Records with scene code
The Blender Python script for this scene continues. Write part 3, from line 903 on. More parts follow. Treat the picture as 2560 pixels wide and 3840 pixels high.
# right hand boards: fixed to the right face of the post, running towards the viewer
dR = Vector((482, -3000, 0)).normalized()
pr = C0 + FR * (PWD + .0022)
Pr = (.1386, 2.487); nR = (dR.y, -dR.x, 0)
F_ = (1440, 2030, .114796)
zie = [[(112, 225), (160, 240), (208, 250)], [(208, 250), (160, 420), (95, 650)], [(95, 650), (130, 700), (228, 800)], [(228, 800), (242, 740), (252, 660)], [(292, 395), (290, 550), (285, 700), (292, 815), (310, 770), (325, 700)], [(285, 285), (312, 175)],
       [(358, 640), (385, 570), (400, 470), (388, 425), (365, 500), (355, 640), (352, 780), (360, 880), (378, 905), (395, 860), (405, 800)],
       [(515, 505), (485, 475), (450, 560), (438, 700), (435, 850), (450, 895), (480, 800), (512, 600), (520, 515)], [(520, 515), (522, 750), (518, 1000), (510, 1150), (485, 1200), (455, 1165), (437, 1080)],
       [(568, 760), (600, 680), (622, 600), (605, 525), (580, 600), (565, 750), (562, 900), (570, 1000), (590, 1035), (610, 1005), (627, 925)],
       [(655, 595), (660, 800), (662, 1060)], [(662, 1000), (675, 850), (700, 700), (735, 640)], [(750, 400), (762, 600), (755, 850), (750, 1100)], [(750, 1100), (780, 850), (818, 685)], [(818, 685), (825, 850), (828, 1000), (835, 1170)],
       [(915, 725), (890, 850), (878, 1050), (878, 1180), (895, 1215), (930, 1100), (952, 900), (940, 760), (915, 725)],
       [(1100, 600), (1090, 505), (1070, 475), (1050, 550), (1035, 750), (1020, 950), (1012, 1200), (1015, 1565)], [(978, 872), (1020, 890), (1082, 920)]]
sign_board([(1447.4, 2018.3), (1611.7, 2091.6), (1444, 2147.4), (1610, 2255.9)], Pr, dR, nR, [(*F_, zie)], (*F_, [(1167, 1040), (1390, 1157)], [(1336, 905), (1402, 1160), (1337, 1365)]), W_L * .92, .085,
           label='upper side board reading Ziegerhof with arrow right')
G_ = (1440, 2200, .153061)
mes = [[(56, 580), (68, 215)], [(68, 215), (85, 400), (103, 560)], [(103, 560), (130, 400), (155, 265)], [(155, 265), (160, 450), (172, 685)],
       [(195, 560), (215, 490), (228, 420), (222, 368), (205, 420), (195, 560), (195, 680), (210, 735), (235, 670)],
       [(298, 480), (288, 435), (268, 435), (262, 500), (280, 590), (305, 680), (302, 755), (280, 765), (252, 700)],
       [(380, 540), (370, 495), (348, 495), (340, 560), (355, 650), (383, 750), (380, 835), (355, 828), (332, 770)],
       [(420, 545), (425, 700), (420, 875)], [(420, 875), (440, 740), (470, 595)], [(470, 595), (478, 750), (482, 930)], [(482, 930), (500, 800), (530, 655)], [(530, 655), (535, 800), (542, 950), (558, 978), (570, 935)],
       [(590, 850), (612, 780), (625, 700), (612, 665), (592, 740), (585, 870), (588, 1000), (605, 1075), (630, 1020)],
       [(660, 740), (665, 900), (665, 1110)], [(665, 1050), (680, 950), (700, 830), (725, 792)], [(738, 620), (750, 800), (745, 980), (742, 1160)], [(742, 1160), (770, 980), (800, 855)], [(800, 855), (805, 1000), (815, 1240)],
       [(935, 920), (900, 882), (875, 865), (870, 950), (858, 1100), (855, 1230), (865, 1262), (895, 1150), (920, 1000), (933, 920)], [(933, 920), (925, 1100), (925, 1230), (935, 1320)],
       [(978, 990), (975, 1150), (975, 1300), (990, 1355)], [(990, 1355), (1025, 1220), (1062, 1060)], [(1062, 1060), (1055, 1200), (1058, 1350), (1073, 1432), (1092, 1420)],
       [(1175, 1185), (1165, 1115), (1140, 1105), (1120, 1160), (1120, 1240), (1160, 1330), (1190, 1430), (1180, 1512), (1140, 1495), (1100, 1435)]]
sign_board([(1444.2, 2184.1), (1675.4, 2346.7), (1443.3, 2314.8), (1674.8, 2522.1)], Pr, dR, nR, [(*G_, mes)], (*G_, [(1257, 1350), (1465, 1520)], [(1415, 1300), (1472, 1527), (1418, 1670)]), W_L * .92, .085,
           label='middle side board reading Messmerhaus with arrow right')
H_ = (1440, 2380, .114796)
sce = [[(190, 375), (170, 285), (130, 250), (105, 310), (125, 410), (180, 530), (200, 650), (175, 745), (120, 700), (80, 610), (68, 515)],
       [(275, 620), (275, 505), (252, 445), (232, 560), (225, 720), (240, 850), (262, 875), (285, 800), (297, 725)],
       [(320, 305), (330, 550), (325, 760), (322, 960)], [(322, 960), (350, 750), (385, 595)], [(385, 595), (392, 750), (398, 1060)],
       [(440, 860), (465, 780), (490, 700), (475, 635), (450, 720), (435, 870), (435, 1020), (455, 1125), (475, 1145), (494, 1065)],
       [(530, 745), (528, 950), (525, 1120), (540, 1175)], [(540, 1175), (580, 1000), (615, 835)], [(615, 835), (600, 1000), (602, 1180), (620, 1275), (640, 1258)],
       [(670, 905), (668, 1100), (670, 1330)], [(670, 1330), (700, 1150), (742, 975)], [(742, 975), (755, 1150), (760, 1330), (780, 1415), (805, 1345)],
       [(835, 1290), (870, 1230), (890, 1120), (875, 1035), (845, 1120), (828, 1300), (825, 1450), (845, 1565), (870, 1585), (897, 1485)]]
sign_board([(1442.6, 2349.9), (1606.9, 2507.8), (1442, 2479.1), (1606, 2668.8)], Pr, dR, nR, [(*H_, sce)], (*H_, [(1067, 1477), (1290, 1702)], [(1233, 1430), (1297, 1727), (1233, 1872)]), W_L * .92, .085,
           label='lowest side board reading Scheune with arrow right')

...

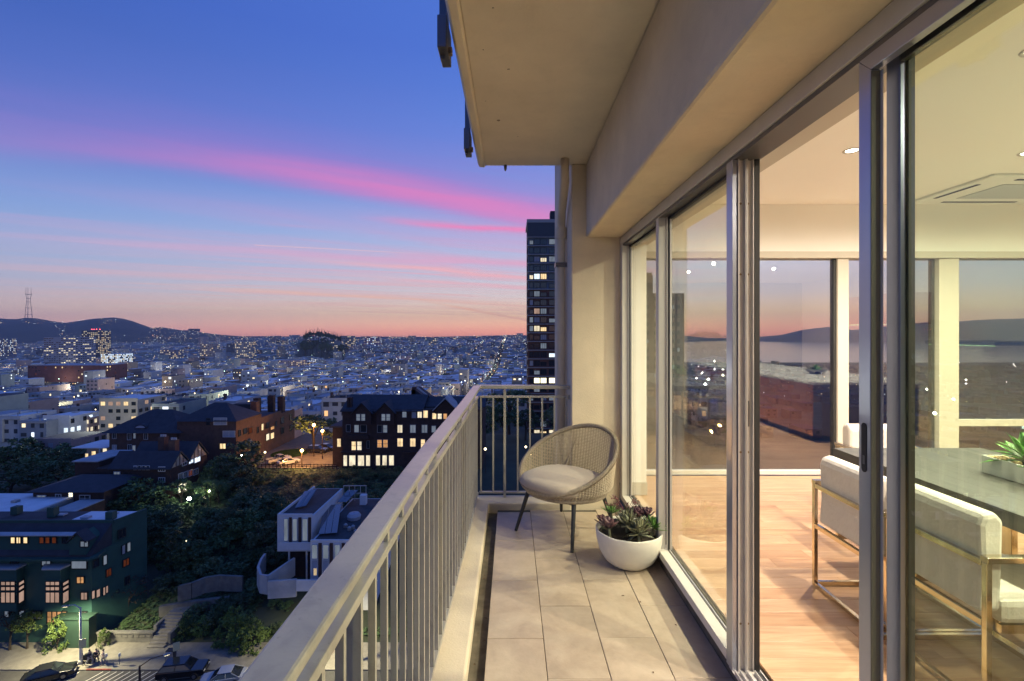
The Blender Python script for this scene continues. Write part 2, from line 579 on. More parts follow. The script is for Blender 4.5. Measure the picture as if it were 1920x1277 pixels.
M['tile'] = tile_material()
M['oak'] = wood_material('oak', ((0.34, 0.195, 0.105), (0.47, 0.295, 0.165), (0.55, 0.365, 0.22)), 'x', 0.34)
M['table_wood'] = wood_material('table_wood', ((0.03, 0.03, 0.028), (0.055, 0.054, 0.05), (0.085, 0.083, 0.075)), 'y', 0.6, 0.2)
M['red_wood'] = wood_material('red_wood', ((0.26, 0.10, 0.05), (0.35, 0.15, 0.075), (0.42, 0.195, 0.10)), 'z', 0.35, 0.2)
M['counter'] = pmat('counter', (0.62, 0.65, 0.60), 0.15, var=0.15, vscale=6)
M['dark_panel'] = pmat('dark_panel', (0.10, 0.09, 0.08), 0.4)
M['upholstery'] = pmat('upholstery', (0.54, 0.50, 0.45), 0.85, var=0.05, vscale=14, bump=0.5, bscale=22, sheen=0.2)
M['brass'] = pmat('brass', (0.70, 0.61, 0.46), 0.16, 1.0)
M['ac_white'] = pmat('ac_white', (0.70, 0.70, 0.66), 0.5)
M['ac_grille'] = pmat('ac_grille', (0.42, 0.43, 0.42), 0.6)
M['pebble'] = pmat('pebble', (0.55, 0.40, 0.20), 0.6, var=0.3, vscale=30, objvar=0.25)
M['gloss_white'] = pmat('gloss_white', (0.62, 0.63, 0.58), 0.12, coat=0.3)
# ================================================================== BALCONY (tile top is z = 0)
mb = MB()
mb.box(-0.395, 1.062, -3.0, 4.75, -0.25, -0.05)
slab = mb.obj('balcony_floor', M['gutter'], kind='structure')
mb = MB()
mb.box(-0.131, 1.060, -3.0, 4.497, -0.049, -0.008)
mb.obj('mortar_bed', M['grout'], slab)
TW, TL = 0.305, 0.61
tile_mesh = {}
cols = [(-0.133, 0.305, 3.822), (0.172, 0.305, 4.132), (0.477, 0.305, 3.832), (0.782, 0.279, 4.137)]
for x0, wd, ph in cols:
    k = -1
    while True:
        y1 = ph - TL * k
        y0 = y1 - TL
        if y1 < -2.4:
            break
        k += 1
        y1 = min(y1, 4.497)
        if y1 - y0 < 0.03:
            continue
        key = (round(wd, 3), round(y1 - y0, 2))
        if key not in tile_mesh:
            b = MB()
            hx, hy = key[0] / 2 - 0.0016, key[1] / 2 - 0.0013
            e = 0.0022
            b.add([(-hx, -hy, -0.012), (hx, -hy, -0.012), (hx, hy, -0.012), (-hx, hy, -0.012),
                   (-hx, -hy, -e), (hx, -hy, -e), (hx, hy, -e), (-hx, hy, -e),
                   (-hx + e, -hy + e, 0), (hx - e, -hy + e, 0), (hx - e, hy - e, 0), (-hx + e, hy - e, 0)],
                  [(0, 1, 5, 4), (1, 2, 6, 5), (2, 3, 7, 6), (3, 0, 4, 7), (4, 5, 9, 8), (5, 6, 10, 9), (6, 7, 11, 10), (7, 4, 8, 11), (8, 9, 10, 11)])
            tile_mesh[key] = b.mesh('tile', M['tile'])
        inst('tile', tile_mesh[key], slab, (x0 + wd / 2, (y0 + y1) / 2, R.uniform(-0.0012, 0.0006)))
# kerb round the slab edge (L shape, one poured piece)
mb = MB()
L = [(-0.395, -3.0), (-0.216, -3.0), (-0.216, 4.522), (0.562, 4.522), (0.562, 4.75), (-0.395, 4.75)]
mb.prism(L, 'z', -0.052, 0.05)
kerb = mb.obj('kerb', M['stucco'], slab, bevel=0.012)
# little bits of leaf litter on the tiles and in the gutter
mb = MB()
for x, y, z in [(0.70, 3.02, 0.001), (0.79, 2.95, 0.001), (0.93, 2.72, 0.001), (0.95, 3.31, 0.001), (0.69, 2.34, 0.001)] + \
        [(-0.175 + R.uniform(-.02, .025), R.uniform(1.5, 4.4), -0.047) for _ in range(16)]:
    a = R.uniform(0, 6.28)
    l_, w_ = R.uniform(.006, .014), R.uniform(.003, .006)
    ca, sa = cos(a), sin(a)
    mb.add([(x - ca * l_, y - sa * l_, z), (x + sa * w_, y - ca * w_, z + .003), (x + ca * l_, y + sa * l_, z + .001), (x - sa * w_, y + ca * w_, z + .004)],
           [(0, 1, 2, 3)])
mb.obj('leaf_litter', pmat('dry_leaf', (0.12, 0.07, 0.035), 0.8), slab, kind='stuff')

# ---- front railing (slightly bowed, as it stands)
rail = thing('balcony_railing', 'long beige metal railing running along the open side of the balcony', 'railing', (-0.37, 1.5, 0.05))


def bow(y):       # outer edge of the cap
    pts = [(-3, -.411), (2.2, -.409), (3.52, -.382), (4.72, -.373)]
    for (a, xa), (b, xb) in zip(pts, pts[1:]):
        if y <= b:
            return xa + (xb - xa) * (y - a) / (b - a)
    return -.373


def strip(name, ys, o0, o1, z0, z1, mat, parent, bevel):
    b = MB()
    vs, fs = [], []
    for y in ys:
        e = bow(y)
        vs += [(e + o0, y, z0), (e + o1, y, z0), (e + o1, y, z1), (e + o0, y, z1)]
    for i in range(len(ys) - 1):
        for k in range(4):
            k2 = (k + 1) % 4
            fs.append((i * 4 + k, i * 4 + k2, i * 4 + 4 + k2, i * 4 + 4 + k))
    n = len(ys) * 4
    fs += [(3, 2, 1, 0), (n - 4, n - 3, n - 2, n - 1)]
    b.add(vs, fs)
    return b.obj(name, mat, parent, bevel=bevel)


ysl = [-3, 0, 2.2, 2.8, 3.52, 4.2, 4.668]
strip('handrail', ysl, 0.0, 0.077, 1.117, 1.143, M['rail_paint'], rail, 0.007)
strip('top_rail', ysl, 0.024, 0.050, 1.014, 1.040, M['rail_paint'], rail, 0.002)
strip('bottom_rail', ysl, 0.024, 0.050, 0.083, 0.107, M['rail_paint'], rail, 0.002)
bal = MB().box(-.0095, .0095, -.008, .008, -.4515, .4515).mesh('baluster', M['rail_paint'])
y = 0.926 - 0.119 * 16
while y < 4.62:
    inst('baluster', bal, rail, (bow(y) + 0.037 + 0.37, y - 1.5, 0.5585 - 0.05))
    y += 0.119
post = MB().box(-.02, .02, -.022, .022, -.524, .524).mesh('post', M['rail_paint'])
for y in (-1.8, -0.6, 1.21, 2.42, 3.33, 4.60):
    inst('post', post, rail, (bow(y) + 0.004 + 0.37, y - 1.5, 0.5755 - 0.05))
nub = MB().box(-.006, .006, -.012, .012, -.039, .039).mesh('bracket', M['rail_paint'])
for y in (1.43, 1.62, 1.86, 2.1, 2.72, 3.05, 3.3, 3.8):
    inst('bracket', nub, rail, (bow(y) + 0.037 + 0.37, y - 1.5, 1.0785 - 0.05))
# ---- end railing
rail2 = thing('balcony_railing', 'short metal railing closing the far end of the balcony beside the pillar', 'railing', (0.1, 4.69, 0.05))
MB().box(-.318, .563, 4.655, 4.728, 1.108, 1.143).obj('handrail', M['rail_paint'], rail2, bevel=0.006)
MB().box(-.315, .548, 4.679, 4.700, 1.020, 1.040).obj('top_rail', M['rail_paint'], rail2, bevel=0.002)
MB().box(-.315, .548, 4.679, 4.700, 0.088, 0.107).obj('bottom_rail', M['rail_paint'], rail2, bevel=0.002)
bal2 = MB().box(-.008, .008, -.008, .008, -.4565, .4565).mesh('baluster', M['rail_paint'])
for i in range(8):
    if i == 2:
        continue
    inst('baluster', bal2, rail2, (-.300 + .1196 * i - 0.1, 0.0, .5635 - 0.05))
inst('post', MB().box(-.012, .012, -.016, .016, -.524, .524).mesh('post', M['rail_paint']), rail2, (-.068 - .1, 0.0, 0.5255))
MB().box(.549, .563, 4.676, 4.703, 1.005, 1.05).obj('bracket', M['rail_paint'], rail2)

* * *

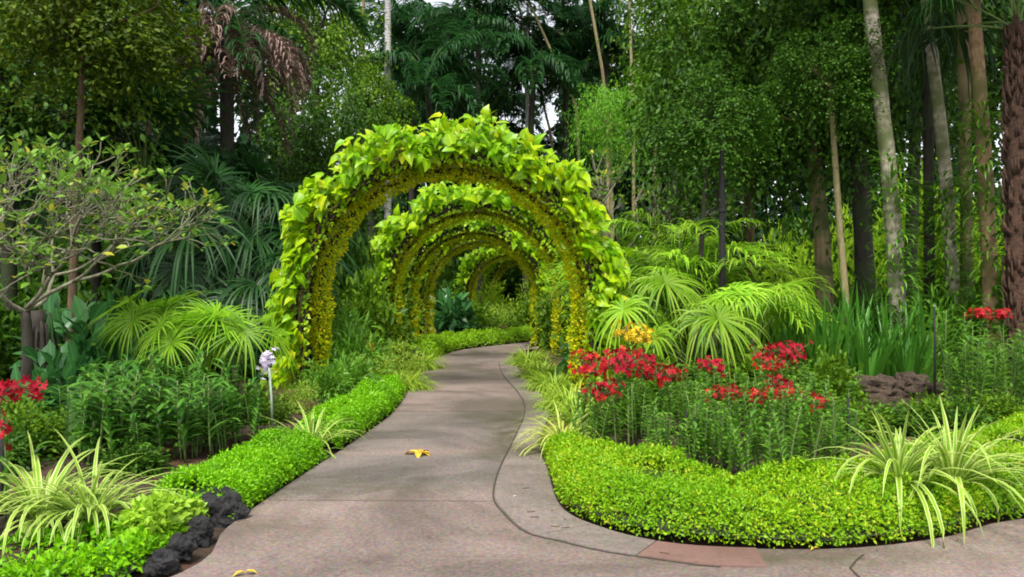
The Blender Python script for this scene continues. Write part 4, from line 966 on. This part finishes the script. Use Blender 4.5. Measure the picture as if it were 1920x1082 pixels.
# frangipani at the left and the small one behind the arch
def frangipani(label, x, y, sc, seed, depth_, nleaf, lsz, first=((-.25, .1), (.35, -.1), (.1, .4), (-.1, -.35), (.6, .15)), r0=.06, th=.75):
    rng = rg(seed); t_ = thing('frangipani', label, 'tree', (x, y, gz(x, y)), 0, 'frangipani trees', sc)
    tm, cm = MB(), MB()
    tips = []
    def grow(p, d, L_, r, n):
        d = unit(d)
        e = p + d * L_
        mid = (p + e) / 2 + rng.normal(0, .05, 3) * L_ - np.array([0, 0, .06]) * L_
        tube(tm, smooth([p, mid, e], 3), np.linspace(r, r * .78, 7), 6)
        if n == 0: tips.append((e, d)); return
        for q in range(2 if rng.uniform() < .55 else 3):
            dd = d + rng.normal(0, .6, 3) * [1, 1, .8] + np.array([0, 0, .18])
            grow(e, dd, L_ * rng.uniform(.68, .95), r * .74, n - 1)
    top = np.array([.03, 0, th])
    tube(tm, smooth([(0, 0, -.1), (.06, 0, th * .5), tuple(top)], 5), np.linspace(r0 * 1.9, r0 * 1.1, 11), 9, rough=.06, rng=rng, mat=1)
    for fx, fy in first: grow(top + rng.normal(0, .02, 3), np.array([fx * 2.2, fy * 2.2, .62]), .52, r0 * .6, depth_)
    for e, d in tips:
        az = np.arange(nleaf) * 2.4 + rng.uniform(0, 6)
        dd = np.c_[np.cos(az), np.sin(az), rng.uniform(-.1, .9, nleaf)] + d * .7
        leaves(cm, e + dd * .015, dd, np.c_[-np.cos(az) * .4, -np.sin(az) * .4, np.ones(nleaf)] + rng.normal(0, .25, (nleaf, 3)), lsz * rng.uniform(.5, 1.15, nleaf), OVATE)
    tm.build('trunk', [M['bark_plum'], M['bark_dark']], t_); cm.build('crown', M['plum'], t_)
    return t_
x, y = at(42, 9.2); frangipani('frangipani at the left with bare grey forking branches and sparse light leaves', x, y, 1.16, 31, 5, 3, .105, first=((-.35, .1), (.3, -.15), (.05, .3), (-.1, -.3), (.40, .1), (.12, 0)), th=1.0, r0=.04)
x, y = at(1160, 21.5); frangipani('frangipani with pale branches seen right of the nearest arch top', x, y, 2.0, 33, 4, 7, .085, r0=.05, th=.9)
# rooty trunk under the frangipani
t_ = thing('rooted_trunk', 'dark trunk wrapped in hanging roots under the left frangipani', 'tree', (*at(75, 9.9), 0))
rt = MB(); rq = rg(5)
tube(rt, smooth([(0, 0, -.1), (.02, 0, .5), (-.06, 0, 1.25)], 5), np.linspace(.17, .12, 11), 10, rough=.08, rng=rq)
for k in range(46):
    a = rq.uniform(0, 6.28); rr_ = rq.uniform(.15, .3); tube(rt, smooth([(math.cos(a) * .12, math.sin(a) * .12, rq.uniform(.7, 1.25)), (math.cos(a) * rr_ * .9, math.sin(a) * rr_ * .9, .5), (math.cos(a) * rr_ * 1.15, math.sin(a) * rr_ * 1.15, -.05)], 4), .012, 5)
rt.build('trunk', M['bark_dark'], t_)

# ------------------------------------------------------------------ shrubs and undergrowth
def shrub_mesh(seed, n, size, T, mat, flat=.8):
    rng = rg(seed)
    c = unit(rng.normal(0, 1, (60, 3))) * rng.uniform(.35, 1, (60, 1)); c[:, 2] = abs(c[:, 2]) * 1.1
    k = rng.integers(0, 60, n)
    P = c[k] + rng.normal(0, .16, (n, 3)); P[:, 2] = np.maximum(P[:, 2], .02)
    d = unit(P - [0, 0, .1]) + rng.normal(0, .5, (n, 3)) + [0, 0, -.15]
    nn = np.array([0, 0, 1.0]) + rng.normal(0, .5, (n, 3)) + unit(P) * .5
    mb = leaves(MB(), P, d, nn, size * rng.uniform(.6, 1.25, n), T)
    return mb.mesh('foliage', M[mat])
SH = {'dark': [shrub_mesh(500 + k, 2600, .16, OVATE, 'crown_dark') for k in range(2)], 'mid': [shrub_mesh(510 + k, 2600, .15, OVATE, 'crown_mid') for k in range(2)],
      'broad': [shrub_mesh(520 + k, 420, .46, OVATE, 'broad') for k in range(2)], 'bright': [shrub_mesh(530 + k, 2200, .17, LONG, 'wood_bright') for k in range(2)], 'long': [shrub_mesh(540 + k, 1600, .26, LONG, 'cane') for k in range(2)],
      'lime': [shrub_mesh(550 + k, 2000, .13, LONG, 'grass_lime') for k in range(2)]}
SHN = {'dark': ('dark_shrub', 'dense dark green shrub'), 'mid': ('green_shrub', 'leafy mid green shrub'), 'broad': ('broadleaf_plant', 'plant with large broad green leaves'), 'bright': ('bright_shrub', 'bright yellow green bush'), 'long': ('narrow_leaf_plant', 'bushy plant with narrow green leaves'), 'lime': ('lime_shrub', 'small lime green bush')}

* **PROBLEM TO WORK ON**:
Write down only the number of lines that contain the string "Measure" in the listing.

* **SOLUTION FOR THIS PROBLEM**:
2